If your violin “lives” most of its life in a human-occupied home, it’s almost inevitable they will find their way into your violin case (our homes are host to thousands of species and billions, possibly trillions, of bugs and other microorganisms, many of which are beneficial).

Fortunately, there are a number of relatively easy steps one might take to keep them at bay, protect your bow, and reduce the number of visits you make to your preferred violin shop:

1. Breathing and light exposure – Air and light are what the bow bugs fear most. So open up the case, remove the bow and violin and allow each a few days of exposure to the open air. Do not leave it in direct sunlight.

2. Vacuum your case – The bugs leave their larvae (offspring) in nooks and crannies that might escape the air and light. But a good nozzle vacuuming will remove most if not all of them.

3. Repair/replace your bow – If your bow is already suffering from bow bug damage, it will be necessary to replace the bow hair. Your violin shop will or should be able to recognize when a repair or replacement is due to bow bugs.

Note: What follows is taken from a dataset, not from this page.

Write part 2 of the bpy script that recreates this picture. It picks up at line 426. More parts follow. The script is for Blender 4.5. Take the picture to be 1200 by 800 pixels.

4. Replace the case? – Particularly if it’s an old case that hasn’t been opened in a while, it might be a good idea to start over (while having the bow repaired) with a new case. But be forewarned, there are always bow bugs looking for new places to inhabit.

5. Store the bow outside the case? – In a situation of uncertainty about bow bugs living in your case, it might make sense to store the bow in a light, airy location until you can resolve what’s happening inside the case.

6. Kill them with sweet scents (not pesticides) – Essential oils such as rosemary oil, cedar oil, or cedar wood and cake of camphor, can be placed inside the case to repel bow bugs. Mothballs are believed to be harmful to human health, and pesticides might hurt the instrument.

Perhaps one additional piece of advice is simply to play long and often. Making music with your stringed instrument brings more light and air to the instrument overall. The fiddler on the roof knew what he was doing!